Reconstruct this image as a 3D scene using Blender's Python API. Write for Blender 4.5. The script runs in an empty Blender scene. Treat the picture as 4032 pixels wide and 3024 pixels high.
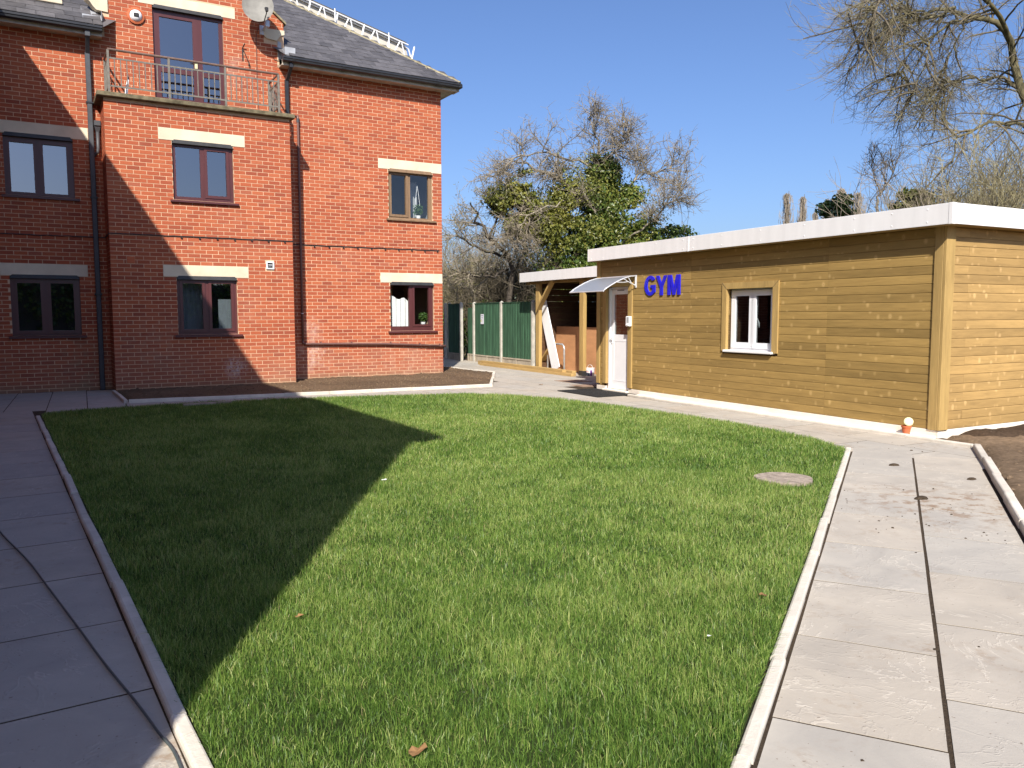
import bpy, bmesh, math, random
import numpy as np
from mathutils import Vector, Matrix

random.seed(7)
rng = np.random.default_rng(11)
R = math.radians
scene = bpy.context.scene
col = scene.collection

# ---------------------------------------------------------------- camera, sky, sun, exposure
CAM_H = 1.58
F_PX, PITCH, ROLL = 3175.0, R(4.945), R(-0.13)
def cam_axes():
    cp, sp, cr, sr = math.cos(PITCH), math.sin(PITCH), math.cos(ROLL), math.sin(ROLL)
    w2c = np.array([[1, 0, 0], [0, 0, -1], [0, 1, 0]], float)
    rx = np.array([[1, 0, 0], [0, cp, -sp], [0, sp, cp]])
    rz = np.array([[cr, -sr, 0], [sr, cr, 0], [0, 0, 1]])
    return rz @ rx @ w2c
AX = cam_axes()
cam = bpy.data.cameras.new('camera')
cam.sensor_width = 36.0
cam.lens = F_PX / 4032 * 36.0
cam.clip_start, cam.clip_end = 0.05, 3000
cam_o = bpy.data.objects.new('camera', cam)
m = Matrix.Identity(4)
for i in range(3):
    m[i][0], m[i][1], m[i][2] = AX[0][i], -AX[1][i], -AX[2][i]
m[2][3] = CAM_H
cam_o.matrix_world = m
col.objects.link(cam_o)
scene.camera = cam_o
scene.render.resolution_x, scene.render.resolution_y = 1024, 768

SUN_EL = R(39.35)
TO_SUN = Vector((-0.010 * math.cos(SUN_EL), -math.cos(SUN_EL), math.sin(SUN_EL)))
world = bpy.data.worlds.new('World')
scene.world = world
world.use_nodes = True
wn = world.node_tree
wn.nodes.clear()
sky = wn.nodes.new('ShaderNodeTexSky')
sky.sky_type = 'NISHITA'
sky.sun_disc = False
sky.sun_elevation = SUN_EL
sky.sun_rotation = R(180.6)
sky.altitude = 30
sky.air_density = 1.0
sky.dust_density = 1.9
sky.ozone_density = 6.0
bg = wn.nodes.new('ShaderNodeBackground')
bg.inputs['Strength'].default_value = 0.10
wo = wn.nodes.new('ShaderNodeOutputWorld')
tintn = wn.nodes.new('ShaderNodeMix')
tintn.data_type = 'RGBA'
tintn.blend_type = 'MULTIPLY'
tintn.inputs[0].default_value = 1.0
tintn.inputs[7].default_value = (.84, .855, .985, 1)     # camera white balance of the blue
wn.links.new(sky.outputs[0], tintn.inputs[6])
wn.links.new(tintn.outputs[2], bg.inputs[0])
wn.links.new(bg.outputs[0], wo.inputs[0])

sun = bpy.data.lights.new('sun', 'SUN')
sun.energy = 4.6
sun.angle = R(0.53)
sun.color = (1.0, 0.945, 0.86)
sun_o = bpy.data.objects.new('sun', sun)
sun_o.rotation_euler = (-TO_SUN).to_track_quat('-Z', 'Y').to_euler()
sun_o.location = (0, -20, 30)
col.objects.link(sun_o)

vs = scene.view_settings
vs.view_transform = 'Standard'
vs.look = 'None'
vs.exposure = 0.72
vs.gamma = 1.0
vs.use_curve_mapping = False
try:
    scene.cycles.max_bounces = 6
    scene.cycles.transparent_max_bounces = 16
    scene.cycles.use_denoising = True
except Exception:
    pass

# ---------------------------------------------------------------- measured frames
# facade frame: x along the brick facade, y into the building (camera at 0,0), rotated 30.64 deg
FA = R(30.64)
fx = np.array([math.cos(FA), math.sin(FA)])
fy = np.array([-math.sin(FA), math.cos(FA)])
def fac(sv, yv): return (sv * fx[0] + yv * fy[0], sv * fx[1] + yv * fy[1])
MAIN_Y, BAY_Y = 19.155, 18.28
# gym frame: x = d along the front away from the camera, y = n outward, rotated 118 deg
GA = R(118.0)
gx = np.array([math.cos(GA), math.sin(GA)])
gy = np.array([-math.sin(GA), math.cos(GA)])
def gym(d, n): return (d * gx[0] + n * gy[0], d * gx[1] + n * gy[1])
G0D, G0N = 6.417, -9.53
def at(u, v, Y):
    """point at forward distance Y seen at photo position (u, v)"""
    d = AX.T @ np.array([(u - 2016) / F_PX, (v - 1512) / F_PX, 1.0])
    t = Y / d[1]
    return np.array([d[0] * t, Y, CAM_H + d[2] * t])

PD = np.array([math.sin(R(25.3)), math.cos(R(25.3))])            # right-hand path direction
PN = np.array([math.cos(R(25.3)), -math.sin(R(25.3))])           # to its right
def path_pt(t, q): return (t * PD[0] + q * PN[0], t * PD[1] + q * PN[1])

# ---------------------------------------------------------------- object helpers
def tag(o, label=None, cat=None, group=None, kind=None):
    if label: o['label'] = label
    if cat: o['category'] = cat
    if group: o['group'] = group
    if kind: o['kind'] = kind
    return o
def empty(name, loc, rz=0.0):
    o = bpy.data.objects.new(name, None)
    o.empty_display_size = 0.2
    o.location = loc
    o.rotation_euler = (0, 0, rz)
    col.objects.link(o)
    return o
def link(name, me, mat=None, parent=None, loc=(0, 0, 0), rot=(0, 0, 0), scale=(1, 1, 1)):
    o = bpy.data.objects.new(name, me)
    if mat is not None and not me.materials:
        me.materials.append(mat)
    o.location, o.rotation_euler, o.scale = loc, rot, scale
    if parent is not None: o.parent = parent
    col.objects.link(o)
    return o

class MB:
    def __init__(self): self.v, self.f = [], []
    def add(self, vs_, fs_):
        b = len(self.v)
        self.v.extend([tuple(p) for p in vs_])
        self.f.extend([tuple(i + b for i in q) for q in fs_])
        return self
    def box(self, a, b, c=0.0):
        x0, y0, z0 = [min(a[i], b[i]) for i in range(3)]
        x1, y1, z1 = [max(a[i], b[i]) for i in range(3)]
        if c <= 0:
            V = [(x0, y0, z0), (x1, y0, z0), (x1, y1, z0), (x0, y1, z0), (x0, y0, z1), (x1, y0, z1), (x1, y1, z1), (x0, y1, z1)]
            Fs = [(0, 3, 2, 1), (4, 5, 6, 7), (0, 1, 5, 4), (1, 2, 6, 5), (2, 3, 7, 6), (3, 0, 4, 7)]
            return self.add(V, Fs)
        bm = bmesh.new()
        bmesh.ops.create_cube(bm, size=1.0)
        for vv in bm.verts:
            vv.co.x = x0 + (vv.co.x + .5) * (x1 - x0)
            vv.co.y = y0 + (vv.co.y + .5) * (y1 - y0)
            vv.co.z = z0 + (vv.co.z + .5) * (z1 - z0)
        c = min(c, .45 * min(x1 - x0, y1 - y0, z1 - z0))
        bmesh.ops.bevel(bm, geom=bm.edges[:], offset=c, segments=1, profile=.5, affect='EDGES')
        bm.verts.ensure_lookup_table()
        for i, vv in enumerate(bm.verts): vv.index = i
        self.add([vv.co[:] for vv in bm.verts], [[vv.index for vv in f.verts] for f in bm.faces])
        bm.free()
        return self
    def bar(self, p, q, w, h=None, up=(0, 0, 1)):
        """rectangular bar from p to q"""
        p, q = Vector(p), Vector(q)
        h = h or w
        d = (q - p).normalized()
        u = Vector(up)
        if abs(d.dot(u)) > .97: u = Vector((0, 1, 0))
        a = d.cross(u).normalized()
        b = a.cross(d).normalized()
        V = []
        for c in (p, q):
            for sa, sb in ((-1, -1), (1, -1), (1, 1), (-1, 1)):
                V.append(c + a * sa * w / 2 + b * sb * h / 2)
        return self.add(V, [(0, 1, 2, 3), (7, 6, 5, 4), (0, 4, 5, 1), (1, 5, 6, 2), (2, 6, 7, 3), (3, 7, 4, 0)])
    def tube(self, pts, r, n=8, cap=True):
        pts = [Vector(p) for p in pts]
        rs = r if isinstance(r, (list, tuple)) else [r] * len(pts)
        prev = None
        rings = []
        for i, p in enumerate(pts):
            d = (pts[min(i + 1, len(pts) - 1)] - pts[max(i - 1, 0)]).normalized()
            if prev is None:
                a = d.cross(Vector((0, 0, 1)))
                if a.length < 1e-3: a = d.cross(Vector((1, 0, 0)))
                a.normalize()
            else:
                a = (prev - d * prev.dot(d)).normalized()
            prev = a
            b = d.cross(a)
            rings.append([p + (a * math.cos(t) + b * math.sin(t)) * rs[i] for t in [2 * math.pi * k / n for k in range(n)]])
        V = [v for ring in rings for v in ring]
        Fs = []
        for i in range(len(rings) - 1):
            for k in range(n):
                Fs.append((i * n + k, i * n + (k + 1) % n, (i + 1) * n + (k + 1) % n, (i + 1) * n + k))
        if cap:
            Fs.append(tuple(reversed(range(n))))
            Fs.append(tuple((len(rings) - 1) * n + k for k in range(n)))
        return self.add(V, Fs)
    def lathe(self, prof, n=20, cx=0, cy=0):
        V, Fs = [], []
        for (r, z) in prof:
            for k in range(n):
                t = 2 * math.pi * k / n
                V.append((cx + r * math.cos(t), cy + r * math.sin(t), z))
        for i in range(len(prof) - 1):
            for k in range(n):
                Fs.append((i * n + k, i * n + (k + 1) % n, (i + 1) * n + (k + 1) % n, (i + 1) * n + k))
        return self.add(V, Fs)
    def extrude_x(self, prof, x0, x1):
        """closed (y, z) profile extruded along x"""
        n = len(prof)
        V = [(x0, y, z) for y, z in prof] + [(x1, y, z) for y, z in prof]
        Fs = [(i, (i + 1) % n, n + (i + 1) % n, n + i) for i in range(n)]
        Fs += [tuple(reversed(range(n))), tuple(range(n, 2 * n))]
        return self.add(V, Fs)
    def prism(self, poly, z0, z1):
        n = len(poly)
        V = [(x, y, z0) for x, y in poly] + [(x, y, z1) for x, y in poly]
        Fs = [(i, (i + 1) % n, n + (i + 1) % n, n + i) for i in range(n)]
        Fs += [tuple(reversed(range(n))), tuple(range(n, 2 * n))]
        return self.add(V, Fs)
    def panel(self, x0, x1, z0, z1, holes, yf, yb, back=False, outer=True):
        """upright panel with rectangular holes, front at y=yf, reveals back to yb"""
        xs = sorted({x0, x1, *[min(max(h[i], x0), x1) for h in holes for i in (0, 1)]})
        zs = sorted({z0, z1, *[min(max(h[i], z0), z1) for h in holes for i in (2, 3)]})
        for i in range(len(xs) - 1):
            for j in range(len(zs) - 1):
                cx, cz = (xs[i] + xs[i + 1]) / 2, (zs[j] + zs[j + 1]) / 2
                if any(h[0] < cx < h[1] and h[2] < cz < h[3] for h in holes): continue
                self.add([(xs[i], yf, zs[j]), (xs[i + 1], yf, zs[j]), (xs[i + 1], yf, zs[j + 1]), (xs[i], yf, zs[j + 1])], [(0, 1, 2, 3)])
                if back:
                    self.add([(xs[i], yb, zs[j]), (xs[i + 1], yb, zs[j]), (xs[i + 1], yb, zs[j + 1]), (xs[i], yb, zs[j + 1])], [(3, 2, 1, 0)])
        for (a, b, c, d), flip in [(h, 0) for h in holes] + ([((x0, x1, z0, z1), 1)] if outer else []):
            P = [(a, c), (b, c), (b, d), (a, d)]
            for k in range(4):
                p, q = P[k], P[(k + 1) % 4]
                f = (0, 1, 2, 3) if not flip else (3, 2, 1, 0)
                self.add([(p[0], yf, p[1]), (p[0], yb, p[1]), (q[0], yb, q[1]), (q[0], yf, q[1])], [f])
        return self
    def mesh(self, name, smooth=False):
        me = bpy.data.meshes.new(name)
        me.from_pydata(self.v, [], self.f)
        if smooth: me.shade_smooth()
        me.update()
        return me
    def build(self, name, mat, parent=None, loc=(0, 0, 0), rot=(0, 0, 0), smooth=False):
        return link(name, self.mesh(name, smooth), mat, parent, loc, rot)
    def fixn(self):
        bm = bmesh.new()
        vv = [bm.verts.new(p) for p in self.v]
        for f in self.f:
            try: bm.faces.new([vv[i] for i in f])
            except Exception: pass
        bmesh.ops.recalc_face_normals(bm, faces=bm.faces[:])
        for i, q in enumerate(bm.verts): q.index = i
        self.v = [q.co[:] for q in bm.verts]
        self.f = [[q.index for q in f.verts] for f in bm.faces]
        bm.free()
        return self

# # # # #

> [Your goal]: Set down again, exactly, the lines of the material above from its first line to the one with "from mathutils import Vector, Matrix", inclusive. Leave the pictures out.

> [Completed task]:
Reconstruct this image as a 3D scene using Blender's Python API. Write for Blender 4.5. The script runs in an empty Blender scene. Treat the picture as 4032 pixels wide and 3024 pixels high.
import bpy, bmesh, math, random
import numpy as np
from mathutils import Vector, Matrix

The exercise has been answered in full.